La station de métro Komsomolskaïa.
Vörös SzabolcsLe métro de Moscou est une allégorie de la Russie et de son peuple. C'est la grandeur d'une fourmilière cachée sous la terre éternelle, préservée par l'industrie des hommes des extrêmes climatiques de la surface. C'est la magnificence des ornements derrière des façades humbles et austères, seulement accessible au prix d'une plongée audacieuse dans les profondeurs d'escalators vertigineux. C'est un trésor étourdissant et assourdissant, une conquête violente des sens à la portée pourtant profondément utilitariste et quotidienne.
Le métro de Moscou est une métonymie de l'Histoire russe. C'est l'exaltation d'une mythologie soviétique glorieuse et honteuse exprimée sur les fresques et les arches à l'esthétique impériale. Lénine, omniprésent, veille sur le réseau de sa hauteur symbolique à présent dépouillée de toute signification politique. Les souterrains tortueux rappellent les tourments, les tâtonnements et les coups manqués de la nation russe depuis les réformes d’Alexandre II. Les stations sont nommées en l’honneur des épisodes glorieux, des soulèvements, des grands auteurs, de la Science et du rayonnement du “monde russe”, de Kiev à Almaty.

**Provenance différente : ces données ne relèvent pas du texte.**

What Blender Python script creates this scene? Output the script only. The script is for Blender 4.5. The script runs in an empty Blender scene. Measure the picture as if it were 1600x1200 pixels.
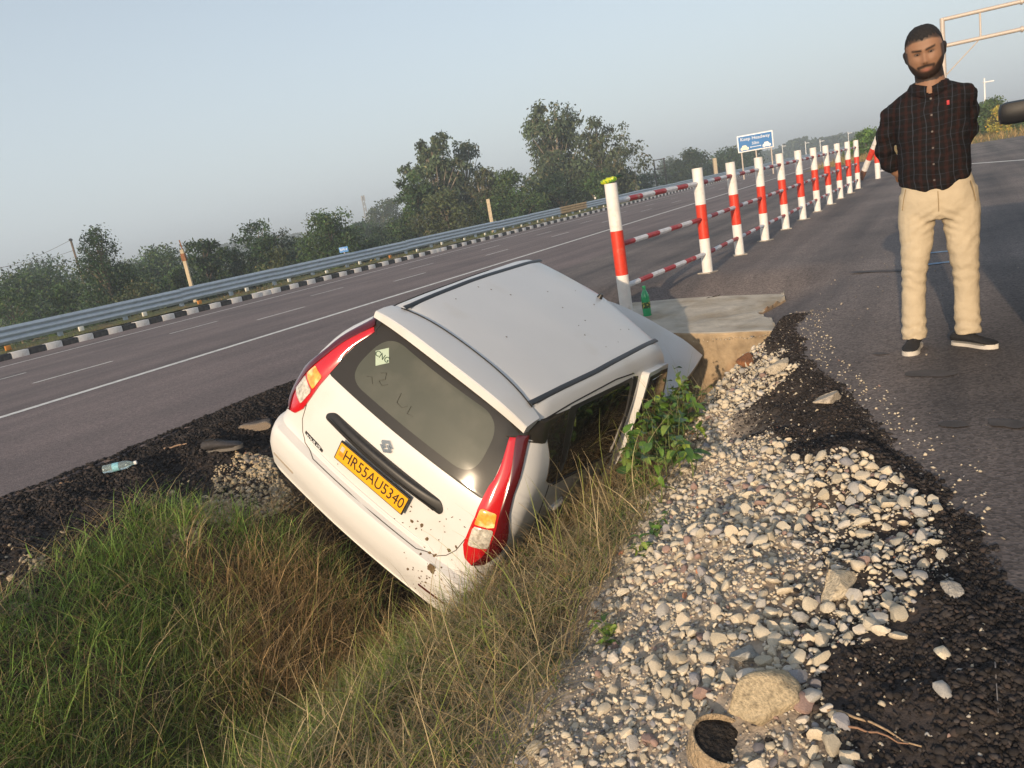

Le métro de Moscou est un marqueur de la pluralité et des tiraillements présents de la société russe. Dans cette fourmilière se côtoient classes moyennes et populaires, hommes et femmes de toutes sortes, toutes les ethnies de la Russie multiculturelle, et toutes les générations aux prismes culturels et aspirations différentes, parfois contradictoires. En périphérie, à la sortie des bouches, les migrants africains font les hommes-sandwich et les chauffeurs de taxi tadjiks proposent leurs courses à la criée. Sur les quais et dans les couloirs, où se sont produits deux attaques terroristes en 2010, les forces de l’ordre patrouillent. Chaque service de sécurité intérieure – police municipale, nationale, renseignement intérieur – a ses propres patrouilles, reconnaissables aux uniformes. Elles se croisent parfois, indifférentes ou vaguement hostiles les unes envers les autres, une authentique représentation de la nation dont les autorités sont encore divisées par des luttes de pouvoir souterraines.
Le métro de Moscou, c’est le miracle industrieux de l’Homme, qui pose des rails et couvre ainsi les distances auparavant infranchissables – des stations Stroguino à Novoguireevo comme de Smolensk à Vladivostok. C’est aussi les erreurs et les mauvais calculs, les détours inutiles qui rendent les correspondances interminables. L’Homme se révolte contre sa petitesse et se donne les moyens de la grandeur, dans une quête inachevée et inachevable.
Le métro de Moscou, c'est réellement la Russie, dans toute sa diversité et ses contradictions. Parfois bondé, parfois calme, toujours slave, affreusement bruyant, romantique et pragmatique, efficace et puissant, de toutes les couleurs et de toutes les odeurs, et surtout immense, immense et envoûtant, autosuffisant et fier, grandiose et sans prétention.